Rhetorical Analysis

 A Commuters Thoughts

 

          “New York City is one of the world’s most diverse cities, with a wide variety of communities with their own cultures, ideals, and values!” As a New York city resident, I’ve been told statements like these a lot, indirectly and directly. I’m sure most New Yorkers know this, and see it around them every single day as they go about their lives, but as I go about my morning commute to college, I sometimes start to think about how we managed to create a community while being so diverse, and how we even manage to communicate with each other in the first place. Of course the standard answer to the question is the implied requirement of being able to speak English, which allows us to have a unified language. For the many immigrants however, their English isn’t fluent enough and their knowledge of our “customs” isn’t well known, prohibiting them from using English as a common ground for their community.
As I come home, with these thoughts still on my mind, I greet my parents politely in English. Brushing off this normal greeting, I unknowingly answered my own question. My Dominican parent’s know English very well, but have always struggled with fancy English that I jokingly use to greet them, however, they still understood me despite that.
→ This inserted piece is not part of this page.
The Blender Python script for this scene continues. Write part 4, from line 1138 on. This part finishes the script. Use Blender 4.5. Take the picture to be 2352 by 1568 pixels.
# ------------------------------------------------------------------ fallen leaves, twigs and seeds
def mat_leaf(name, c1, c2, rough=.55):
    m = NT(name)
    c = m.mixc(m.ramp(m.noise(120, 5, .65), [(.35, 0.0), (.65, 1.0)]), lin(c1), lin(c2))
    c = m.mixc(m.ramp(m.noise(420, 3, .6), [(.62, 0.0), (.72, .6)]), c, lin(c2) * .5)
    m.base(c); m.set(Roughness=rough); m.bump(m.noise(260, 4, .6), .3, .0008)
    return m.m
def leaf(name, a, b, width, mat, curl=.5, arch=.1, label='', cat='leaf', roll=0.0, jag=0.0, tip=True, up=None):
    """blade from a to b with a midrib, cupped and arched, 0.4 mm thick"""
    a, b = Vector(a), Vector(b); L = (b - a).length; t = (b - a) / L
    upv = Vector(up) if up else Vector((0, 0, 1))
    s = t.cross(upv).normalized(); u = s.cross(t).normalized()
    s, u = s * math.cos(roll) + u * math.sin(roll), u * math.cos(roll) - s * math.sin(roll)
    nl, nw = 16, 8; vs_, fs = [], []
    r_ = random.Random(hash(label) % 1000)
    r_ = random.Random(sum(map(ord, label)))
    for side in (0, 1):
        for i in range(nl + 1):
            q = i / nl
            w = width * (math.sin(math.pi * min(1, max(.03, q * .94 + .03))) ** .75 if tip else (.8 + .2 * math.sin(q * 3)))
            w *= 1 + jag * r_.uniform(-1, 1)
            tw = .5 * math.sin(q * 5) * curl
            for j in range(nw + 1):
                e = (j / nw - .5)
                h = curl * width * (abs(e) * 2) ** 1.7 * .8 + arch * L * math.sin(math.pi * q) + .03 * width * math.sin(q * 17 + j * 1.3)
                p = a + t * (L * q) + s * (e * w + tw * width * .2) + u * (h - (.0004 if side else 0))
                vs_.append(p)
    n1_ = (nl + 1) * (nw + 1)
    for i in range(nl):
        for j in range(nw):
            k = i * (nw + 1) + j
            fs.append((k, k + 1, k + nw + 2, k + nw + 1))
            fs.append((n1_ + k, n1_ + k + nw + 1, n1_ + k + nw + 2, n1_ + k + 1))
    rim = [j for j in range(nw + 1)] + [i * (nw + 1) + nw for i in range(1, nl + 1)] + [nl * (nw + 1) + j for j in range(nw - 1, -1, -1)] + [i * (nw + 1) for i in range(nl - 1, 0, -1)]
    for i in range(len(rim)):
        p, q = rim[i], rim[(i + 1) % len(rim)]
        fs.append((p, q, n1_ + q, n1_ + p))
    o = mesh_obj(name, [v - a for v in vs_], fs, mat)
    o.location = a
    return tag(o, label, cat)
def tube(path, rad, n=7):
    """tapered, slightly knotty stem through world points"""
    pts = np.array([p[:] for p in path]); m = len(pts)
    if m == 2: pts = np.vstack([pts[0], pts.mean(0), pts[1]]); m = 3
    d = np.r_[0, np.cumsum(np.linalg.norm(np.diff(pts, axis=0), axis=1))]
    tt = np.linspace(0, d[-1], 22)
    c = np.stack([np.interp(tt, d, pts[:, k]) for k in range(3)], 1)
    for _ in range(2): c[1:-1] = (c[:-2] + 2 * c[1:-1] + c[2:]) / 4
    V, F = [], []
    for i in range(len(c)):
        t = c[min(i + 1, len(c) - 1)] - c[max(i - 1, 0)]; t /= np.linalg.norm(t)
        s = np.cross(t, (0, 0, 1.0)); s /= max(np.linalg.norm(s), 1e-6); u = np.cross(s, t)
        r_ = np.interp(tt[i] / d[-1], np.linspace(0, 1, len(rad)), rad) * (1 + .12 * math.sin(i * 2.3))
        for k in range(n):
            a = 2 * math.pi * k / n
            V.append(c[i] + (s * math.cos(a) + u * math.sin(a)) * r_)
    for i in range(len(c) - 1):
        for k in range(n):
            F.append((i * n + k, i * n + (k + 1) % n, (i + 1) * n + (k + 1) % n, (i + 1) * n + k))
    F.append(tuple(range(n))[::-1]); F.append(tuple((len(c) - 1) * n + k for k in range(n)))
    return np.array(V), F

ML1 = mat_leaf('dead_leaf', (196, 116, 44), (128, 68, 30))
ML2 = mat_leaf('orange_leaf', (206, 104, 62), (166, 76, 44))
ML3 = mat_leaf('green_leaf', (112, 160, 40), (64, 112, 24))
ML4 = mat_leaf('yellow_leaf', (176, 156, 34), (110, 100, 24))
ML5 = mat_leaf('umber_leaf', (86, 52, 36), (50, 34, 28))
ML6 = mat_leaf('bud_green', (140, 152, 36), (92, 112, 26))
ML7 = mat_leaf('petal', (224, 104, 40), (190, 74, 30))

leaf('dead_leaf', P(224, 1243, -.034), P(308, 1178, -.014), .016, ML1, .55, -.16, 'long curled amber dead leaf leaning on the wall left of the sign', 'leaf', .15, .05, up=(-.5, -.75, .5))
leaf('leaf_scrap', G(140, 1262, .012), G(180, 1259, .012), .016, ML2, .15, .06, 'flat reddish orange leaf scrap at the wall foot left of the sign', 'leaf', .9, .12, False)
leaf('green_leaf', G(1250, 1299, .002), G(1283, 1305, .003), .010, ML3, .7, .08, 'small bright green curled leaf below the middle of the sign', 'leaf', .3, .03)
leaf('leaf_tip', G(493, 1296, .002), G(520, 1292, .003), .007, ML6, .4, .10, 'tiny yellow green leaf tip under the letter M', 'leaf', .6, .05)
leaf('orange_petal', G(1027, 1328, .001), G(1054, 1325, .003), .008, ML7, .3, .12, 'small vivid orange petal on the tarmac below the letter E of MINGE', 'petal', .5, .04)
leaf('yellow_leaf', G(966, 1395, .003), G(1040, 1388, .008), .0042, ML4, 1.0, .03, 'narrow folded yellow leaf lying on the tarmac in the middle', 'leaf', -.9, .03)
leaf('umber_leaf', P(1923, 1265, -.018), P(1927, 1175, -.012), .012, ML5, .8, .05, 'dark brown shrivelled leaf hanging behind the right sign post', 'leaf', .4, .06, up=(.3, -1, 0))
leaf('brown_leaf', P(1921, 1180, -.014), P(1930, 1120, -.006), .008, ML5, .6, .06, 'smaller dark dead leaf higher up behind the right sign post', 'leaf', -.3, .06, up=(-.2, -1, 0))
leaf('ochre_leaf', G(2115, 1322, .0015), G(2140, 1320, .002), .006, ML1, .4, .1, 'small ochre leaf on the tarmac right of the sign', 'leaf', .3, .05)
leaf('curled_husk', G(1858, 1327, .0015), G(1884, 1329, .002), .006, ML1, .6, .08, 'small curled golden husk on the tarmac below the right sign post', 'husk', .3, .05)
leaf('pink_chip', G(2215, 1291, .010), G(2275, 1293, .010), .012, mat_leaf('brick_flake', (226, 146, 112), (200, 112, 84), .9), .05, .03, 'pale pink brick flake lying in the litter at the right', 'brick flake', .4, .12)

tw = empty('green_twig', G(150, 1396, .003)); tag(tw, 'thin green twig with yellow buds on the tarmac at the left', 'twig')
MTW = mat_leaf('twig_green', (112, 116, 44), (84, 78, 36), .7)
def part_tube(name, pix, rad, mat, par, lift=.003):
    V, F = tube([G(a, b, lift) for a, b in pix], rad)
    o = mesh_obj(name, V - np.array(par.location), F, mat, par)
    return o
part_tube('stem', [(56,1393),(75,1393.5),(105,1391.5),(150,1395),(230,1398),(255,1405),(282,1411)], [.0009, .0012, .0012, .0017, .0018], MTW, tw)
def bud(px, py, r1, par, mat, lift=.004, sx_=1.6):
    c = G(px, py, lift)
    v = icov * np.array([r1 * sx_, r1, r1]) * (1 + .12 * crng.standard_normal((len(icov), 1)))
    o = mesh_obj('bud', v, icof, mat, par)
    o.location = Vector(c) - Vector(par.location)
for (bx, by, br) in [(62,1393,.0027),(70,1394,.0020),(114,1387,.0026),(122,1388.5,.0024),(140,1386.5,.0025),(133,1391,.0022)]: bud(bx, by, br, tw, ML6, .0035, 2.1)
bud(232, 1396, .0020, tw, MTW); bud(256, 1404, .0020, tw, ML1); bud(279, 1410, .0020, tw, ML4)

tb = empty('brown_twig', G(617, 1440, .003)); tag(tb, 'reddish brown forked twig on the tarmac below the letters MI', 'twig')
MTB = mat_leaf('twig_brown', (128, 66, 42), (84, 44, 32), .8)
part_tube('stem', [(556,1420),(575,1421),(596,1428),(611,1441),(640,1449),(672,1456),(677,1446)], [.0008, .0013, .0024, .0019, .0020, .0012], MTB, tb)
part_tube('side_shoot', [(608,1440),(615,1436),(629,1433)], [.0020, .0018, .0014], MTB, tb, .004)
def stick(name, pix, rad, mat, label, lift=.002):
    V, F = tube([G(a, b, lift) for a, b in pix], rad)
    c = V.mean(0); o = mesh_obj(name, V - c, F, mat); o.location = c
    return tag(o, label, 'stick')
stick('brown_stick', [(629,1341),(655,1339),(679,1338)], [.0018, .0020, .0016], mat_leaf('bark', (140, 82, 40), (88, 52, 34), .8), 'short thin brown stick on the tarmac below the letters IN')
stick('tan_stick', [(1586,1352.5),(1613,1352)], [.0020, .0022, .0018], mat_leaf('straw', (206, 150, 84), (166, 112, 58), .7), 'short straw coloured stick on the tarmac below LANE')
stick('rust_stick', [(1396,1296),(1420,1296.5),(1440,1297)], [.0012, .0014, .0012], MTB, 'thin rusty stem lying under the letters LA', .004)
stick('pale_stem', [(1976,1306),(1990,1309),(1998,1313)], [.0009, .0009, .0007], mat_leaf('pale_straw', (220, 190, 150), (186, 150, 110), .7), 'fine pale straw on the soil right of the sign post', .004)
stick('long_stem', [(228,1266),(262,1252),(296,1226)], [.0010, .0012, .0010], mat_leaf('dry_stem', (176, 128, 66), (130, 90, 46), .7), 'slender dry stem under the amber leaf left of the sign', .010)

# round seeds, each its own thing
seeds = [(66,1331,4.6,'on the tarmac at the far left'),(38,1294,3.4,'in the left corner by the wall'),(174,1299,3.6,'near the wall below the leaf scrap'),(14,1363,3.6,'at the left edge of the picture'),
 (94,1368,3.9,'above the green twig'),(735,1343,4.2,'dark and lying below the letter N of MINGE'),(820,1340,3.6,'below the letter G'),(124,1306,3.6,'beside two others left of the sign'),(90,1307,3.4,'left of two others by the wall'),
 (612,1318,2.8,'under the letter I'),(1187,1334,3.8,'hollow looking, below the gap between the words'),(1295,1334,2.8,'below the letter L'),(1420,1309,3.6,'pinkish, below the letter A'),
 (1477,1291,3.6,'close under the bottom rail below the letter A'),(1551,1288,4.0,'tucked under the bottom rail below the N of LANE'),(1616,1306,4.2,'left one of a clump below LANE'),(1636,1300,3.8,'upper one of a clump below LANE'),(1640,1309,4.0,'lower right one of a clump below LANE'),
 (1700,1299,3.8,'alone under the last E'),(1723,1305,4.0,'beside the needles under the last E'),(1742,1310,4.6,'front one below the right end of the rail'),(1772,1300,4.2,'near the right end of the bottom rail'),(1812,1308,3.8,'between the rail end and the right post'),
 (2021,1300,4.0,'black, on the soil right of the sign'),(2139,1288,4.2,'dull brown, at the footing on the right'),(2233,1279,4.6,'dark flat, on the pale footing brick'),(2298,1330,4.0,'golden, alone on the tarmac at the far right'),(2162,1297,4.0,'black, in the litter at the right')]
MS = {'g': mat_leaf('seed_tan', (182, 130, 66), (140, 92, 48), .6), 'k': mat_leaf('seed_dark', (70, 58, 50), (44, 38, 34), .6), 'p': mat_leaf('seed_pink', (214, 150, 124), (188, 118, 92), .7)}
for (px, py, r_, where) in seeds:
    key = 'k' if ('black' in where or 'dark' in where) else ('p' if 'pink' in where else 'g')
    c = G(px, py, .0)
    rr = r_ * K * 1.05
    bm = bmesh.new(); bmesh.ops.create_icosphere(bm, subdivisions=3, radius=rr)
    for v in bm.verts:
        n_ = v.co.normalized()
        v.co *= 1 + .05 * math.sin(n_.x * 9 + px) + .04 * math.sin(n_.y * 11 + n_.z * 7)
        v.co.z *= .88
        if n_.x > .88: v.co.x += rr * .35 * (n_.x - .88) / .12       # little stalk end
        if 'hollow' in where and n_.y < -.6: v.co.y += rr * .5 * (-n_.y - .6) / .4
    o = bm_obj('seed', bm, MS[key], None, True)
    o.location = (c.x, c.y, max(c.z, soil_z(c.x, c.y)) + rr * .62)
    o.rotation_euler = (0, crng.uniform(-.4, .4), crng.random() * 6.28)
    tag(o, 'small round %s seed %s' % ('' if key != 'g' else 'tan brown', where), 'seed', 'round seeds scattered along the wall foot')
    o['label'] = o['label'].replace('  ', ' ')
They understand me due to their experience with me and their own language that they’ve developed with me as I’ve grown up with them. Realizing this, I began to realize the importance of connections, not specifically culture, or language, or any of that, but just how people are connected to each other in a community. With one person and a friend group, you would feel an alignment in personal interest which allows you to make understandings between each other, and as one person in a neighborhood, you have the shared understanding of what’s going around each other, and can communicate based on that, everyone in New York City shares the same knowledge, allowing us to understand disputes, move around, and co-exist without too much need to even speak, allowing everything on my morning commute to go smoothly despite everyone’s differences and destinations. New York is very noticeably a diverse city, and by living together in the same city and mingling with each other, we don’t need some pristine English to get by, we adopt cultures and offer our own.

Analysis:

          In writing this, I intended to challenge the idea of a standard language unifying communities of all levels, and to have others similar to me think more about the implications of how they communicate with others. As such, I appealed almost directly towards New York citizens in my writing, as I, a New York resident, would be able to express how their communities may work more accurately than I would other cities.
I heavily relied on my own experiences and thoughts throughout, making a blog much more reasonable in accomplishing what I intended. Casual thoughts always appear better in a simple, disorganized blog post. It would bolster a much more casual audience, maybe someone reading through on a commute, or relaxing in their home, allowing them more room to think about the things around them.
          By using my thoughts and experiences in the first place, it allows me to push my reader through a similar thought process, albeit I wasn’t as thorough as I wanted to be. In doing this, I can instead leave the reader lingering with their own thoughts, not necessarily taking my conclusion as fact, and even questioning what I said. To even accomplish this however, I needed to heavily rely on Ethos and Logos, as I wasn’t exactly trying to persuade but instead birth thoughts and questions. I first heavily reinforced the idea of New York City and its surprising functionality despite its overwhelming diversity, only to then directly challenge the importance of standard English, directly appealing to logos. I then proceed to use my own example of something to follow through with my own thoughts on the situation, therefore using ethos in order to show myself as a fellow New Yorker and provide some possible similarities between me and the reader. In the end, I really hoped to have people thinking of their own personal experiences, and in doing so challenge what I myself have said.